The plexiglas box attached to a small carport on wheels is as an ingenious and seamless of a set design as I've ever seen on stage.  Now a Sinclair gas station, rotated 45 degrees, becomes a Winnebago, becomes a diner, a plane and a hotel room.   The use of multimedia projected onto the backdrop (Google Earth maps, video and still pictures) is equally intelligent and not the least bit overbearing.

The play is a successful collaborative effort between Lucidity Suitcase and Le Chat Lunatique, Albuquerque's highly sought after gypsy swing band.  The three remaining musicians (Kulasinghe is also the band's violinist) John Sandlin, Jared Putnam and Fernando Garavito round out the cozy cast of seven.

Emily Beenen

 

The UnPOssessed

Called the oldest laboratory theater in the US, Double Edge Theater of Ashfield, Mass., presented The UnPossessed, an interpretation of Don Quixote, at National Hispanic Cultural Center as part of the Revolutions Theater Fest, Jan. 22-24. The audience en masse waited in the lobby of the theater until called to enter the auditorium. On doing so one encountered the sight of actors on stage, on stilts, swirling fabric banners, or tied in upside-down knots like evocations of the hanged man in Tarot. What needs to be said immediately is that the dramatic tension of coming in to this tableau vivant was mitigated almost entirely by the discomfort of having to trudge step by infinitesimal step through the narrow entry corridor, anticipating seeing something mind-blowing that turned out to be anticlimactic. To engender dramatic effect, why did they not simply let the audience enter normally?, while the actors in turn could enter and take their positions on stage as the audience settled? This would have been just as fascinating and much less controlling than the engineered situation which slowed the start of the play and in effect said, "look at us," taking the risk that the "wow" would become just a "so what?"

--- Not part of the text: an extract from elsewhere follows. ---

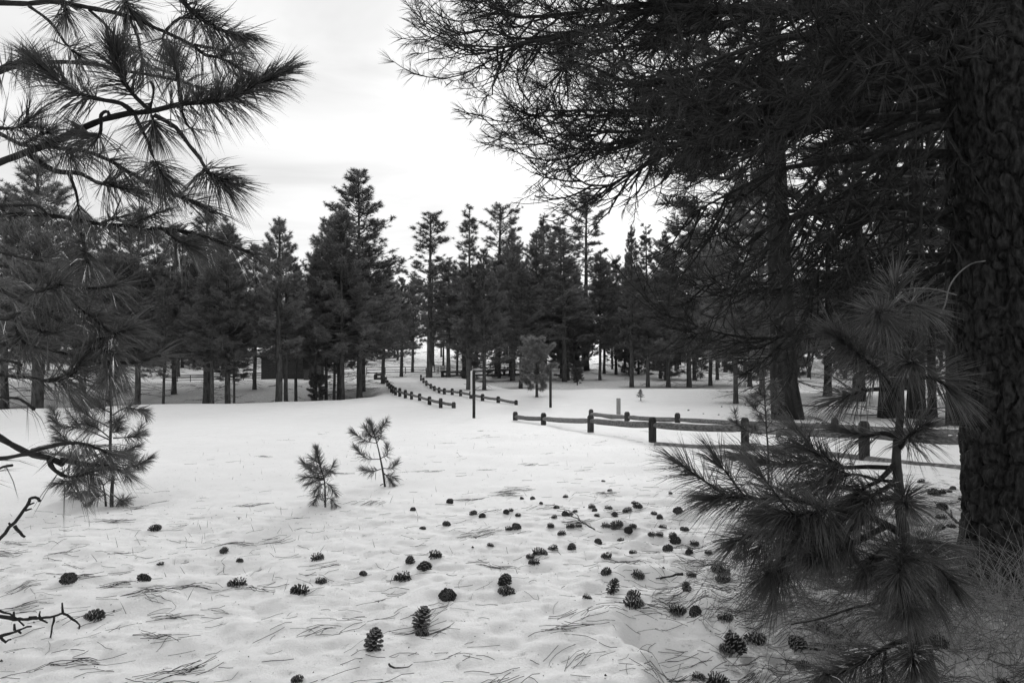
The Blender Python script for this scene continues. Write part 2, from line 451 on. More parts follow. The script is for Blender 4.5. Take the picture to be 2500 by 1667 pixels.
# ------------------------------------------------------------------ pine tree kinds for the woods (10 m tall each, copied and scaled)
def gen_pine(seed, base, rmax, nbr, tw, ntuft, nn, shape='cone', nl=0.24, nw=0.030, dead=10, top_open=0.0):
    r = np.random.default_rng(seed)
    trunk, limbs, crown = Acc(), Acc(), Acc()
    n = 14
    zz = np.linspace(-0.25, 9.85, n)
    off = np.cumsum(r.normal(size=(n, 2)) * 0.018, axis=0); off -= off[0]
    ax = np.column_stack([off, zz])
    rad = 0.17 * (1 - zz / 10.2) ** 0.75 + 0.010
    rad[0] *= 1.25
    trunk.tube(ax, rad, 9)
    def axis_at(h):
        return np.array([np.interp(h, zz, ax[:, 0]), np.interp(h, zz, ax[:, 1]), h])
    UP = np.array([0, 0, 1.0])
    tb, td, tl = [], [], []
    lop = r.random() * 6.28
    # whorls of boughs, closer and shorter toward the tip
    h = base * 10
    while h < 9.7:
        t = (h - base * 10) / (10 - base * 10)
        if shape == 'cone': R0 = rmax * (1 - t) ** 0.85 * min(1, 0.75 + t * 2)
        elif shape == 'ball': R0 = rmax * math.sin(math.pi * (0.18 + 0.80 * t)) ** 0.7
        elif shape == 'round': R0 = rmax * (1 - t ** 1.5) ** 0.9 * min(1, 0.75 + t * 2)
        else: R0 = rmax * (1 - t ** 2.2) ** 0.75 * (0.78 + 0.22 * math.sin(t * 9 + seed))
        R0 = max(R0, 0.20)
        m = r.integers(4, 7) if t < 0.85 else r.integers(3, 5)
        a0 = r.random() * 6.28
        for b in range(m):
            if r.random() < 0.08: continue
            az = a0 + b * 2 * math.pi / m + r.normal() * 0.25
            R = R0 * r.uniform(0.55, 1.18) * (1 + 0.14 * math.cos(az - lop))
            el = math.radians(-6 + 50 * t ** 0.9 + float(np.clip(r.normal() * 12, -20, 12)))
            o = np.array([math.cos(az), math.sin(az), 0])
            k = 6
            s = np.linspace(0, 1, k)[:, None]
            p0 = axis_at(min(9.75, max(base * 10 - 0.3, h + r.normal() * 0.20)))
            side = np.array([-o[1], o[0], 0]) * (r.normal() * 0.12 * R) * s ** 2
            pts = p0 + o * (R * s) + UP * R * (math.tan(el) * s + 0.34 * s ** 2 - 0.14 * s) + side
            limbs.tube(pts, np.linspace(0.010 + 0.015 * R, 0.006, k), 3, False)
            mt = max(2, int(tw * R))
            for q in range(mt + 1):
                f = 1.0 if q == 0 else r.uniform(0.30, 0.97) ** 0.8
                pb, tn, _ = along(pts, np.array([f])); pb, tn = pb[0], tn[0]
                sd = norm(np.cross(tn, UP)) * (1 if q % 2 else -1)
                if q == 0:
                    d, ln = tn, 0.10
                else:
                    d = norm(tn * r.uniform(0.4, 0.9) + sd * r.uniform(0.3, 0.9) + UP * r.uniform(-0.3, 1.0))
                    ln = (0.10 + 0.34 * R * (1.1 - f)) * r.uniform(0.6, 1.2)
                pe = pb + d * ln
                limbs.tube(np.array([pb, pb + d * ln * 0.5 - UP * 0.03 * ln, pe]), [0.008, 0.006, 0.005], 3, False)
                for g in range(ntuft if q else 1):
                    tb.append(pb + d * ln * (1 - 0.55 * g / max(1, ntuft - 1) if g else 1.0)); td.append(norm(d + UP * 0.4)); tl.append(r.uniform(0.75, 1.15))
        h += (0.20 + 0.26 * (1 - t)) * nbr * r.uniform(0.7, 1.3)
    for g in range(4):
        tb.append(axis_at(9.85 - 0.14 * g)); td.append(UP); tl.append(0.8)
    tb, td, tl = np.array(tb), np.array(td), np.array(tl)
    B = np.repeat(tb, nn, 0); D = np.repeat(td, nn, 0); L = np.repeat(tl, nn)
    D = norm(D * 0.55 + r.normal(size=B.shape) * 0.60)
    crown.needles(B, D, L * nl * r.uniform(0.7, 1.1, len(B)), nw, 0, 1, r)
    for q in range(dead):
        hh = r.uniform(0.05, base * 10 + 0.8)
        az = r.random() * 2 * math.pi
        l = r.uniform(0.3, 0.9) * rmax * 0.8
        o = np.array([math.cos(az), math.sin(az), 0])
        s = np.linspace(0, 1, 5)[:, None]
        pts = axis_at(hh) + o * l * s + UP * l * (r.uniform(-0.35, 0.1) * s + r.uniform(-0.2, 0.25) * s ** 2)
        limbs.tube(pts, np.linspace(0.015, 0.004, 5), 3, False)
        for g in range(5):
            f = r.uniform(0.25, 1)
            pb, tn, _ = along(pts, np.array([f])); pb, tn = pb[0], tn[0]
            sd = norm(np.cross(tn, UP)) * r.choice([-1, 1])
            d = norm(tn * 0.7 + sd * 0.7 + UP * r.uniform(-0.6, 0.2))
            limbs.tube(np.array([pb, pb + d * l * r.uniform(0.15, 0.4)]), [0.006, 0.003], 3, False)
    return dict(trunk=trunk.mesh('trunk', M['bark'], True), limbs=limbs.mesh('limbs', M['bark']), crown=crown.mesh('crown', M['crown']),
                r=rmax, tr=0.16)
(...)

Double Edge Theater is called laboratory theater in part because its players live, work, and grow food together, in Massachusetts; the artistic process is experimental, indeed improvisionational and participatory. And while the acrobatics of this troupe were impressive; they swung and catapulted, stilt-walked and banner-hung with lithe prowess, the story of this purported interpretation of Don Quixote fixed on the events of September 11, with a "visually sweeping investigation of idealism and fanaticism, cultural wars and social decay, and individual honor and the nature of patriotic rebellion," was more approachable in the program than onstage. That is, this explanation is fine, if they say so. But had I not been told this, this is not what I would (or did) take away. Director Stacy Klein acted as director and responsible for conception and scenario. Carlos Uriona was Don Quixote; Matthew Glassman, Sancho Panza. Glassman's performance was for me the highlight of the show, but whether the acoustics of the theater or the delivery of the actors was to blame, the dialogue even from the orchestra was hard to hear, and the swishing of circus arts and commedia dell'arte made the production appear too gimmick-a-second to hold even the picaresque thread of strange things met with adventure that were the chivalric ways of the knight errant and squire. A let down in this otherwise strong festival.